DiG! is a 2004 documentary film directed by Ondi Timoner, and produced by Ondi Timoner, Vasco Nunes and David Timoner. Compiled from seven years of footage, it contrasts the developing careers of the bands The Dandy Warhols and The Brian Jonestown Massacre and the bands’ respective frontmen Courtney Taylor-Taylor and Anton Newcombe. It won the Documentary Grand Jury Prize at the 2004 Sundance Film Festival. The production company that created DiG! was Interloper Films, LLC.

Newcombe argues that the documentary was unfair in its portrayal of him.[citation needed] On the band’s official website, Brian Jonestown Massacre frontman Anton Newcombe publicly denounced the film as reducing several years of hard work to “at best a series of punch-ups and mishaps taken out of context, and at worst bold faced lies and misrepresentation of fact.” The story leaves one with the impression, by using Courtney as a voice over, that Anton and his band were no longer a band. There was no update regarding Anton at the time of release. [1]
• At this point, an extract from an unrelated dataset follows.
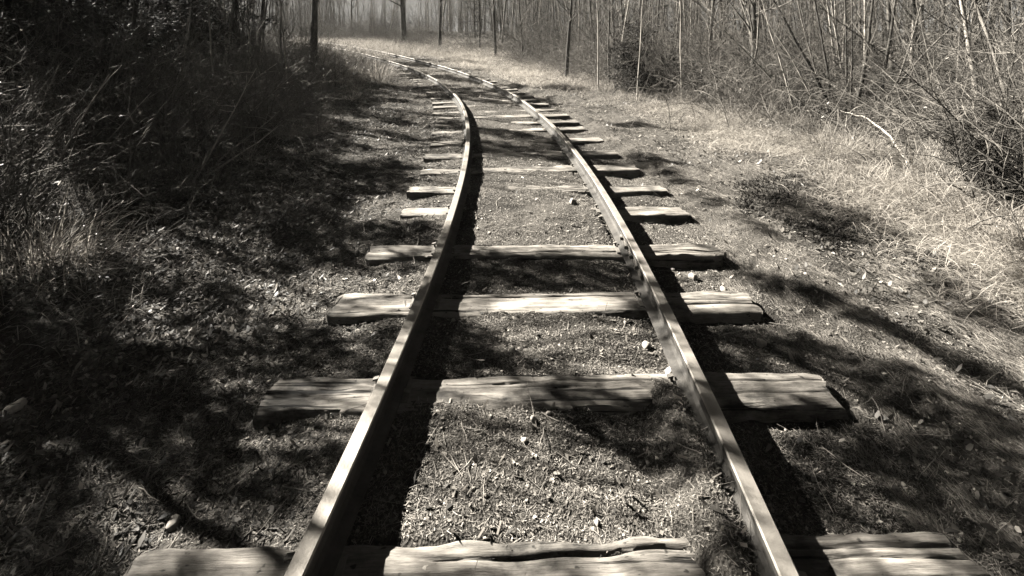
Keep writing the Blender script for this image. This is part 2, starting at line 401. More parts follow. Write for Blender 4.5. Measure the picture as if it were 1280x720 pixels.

Compiled from 2,000 hours of footage and narrated by Courtney Taylor-Taylor, DiG! follows the underground artist Anton Newcombe, promoting him as one of the more important yet comparatively unnoticed artists of our time.

In 1996, Anton Newcombe and his band, The Brian Jonestown Massacre ? who in a decade independently released 11 albums, 3 recorded in one year ? are hell-bent on staging a revolution in the music industry. They are convinced their friends, The Dandy Warhols, will join them to create a united front. But Anton destroys multiple opportunities for financial success, either because of drugs, or because he does not conform to record labels expectations.

While tracking the unpredictable and intense idealism of Anton Newcombe and his alternately creative and destructive path with The Brian Jonestown Massacre, DiG! also accompanies the more well-adjusted Warhols through their leader Courtney Taylor, as they navigate the corporate sea, trying to maintain their creative edge while starring in large music videos and entertaining crowds in the tens of thousands.

The Dandy Warhols’ and The Brian Jonestown Massacre’s friendship gradually grow further apart as Anton’s destructive nature and insistence on artist independence creates tension between the two bands.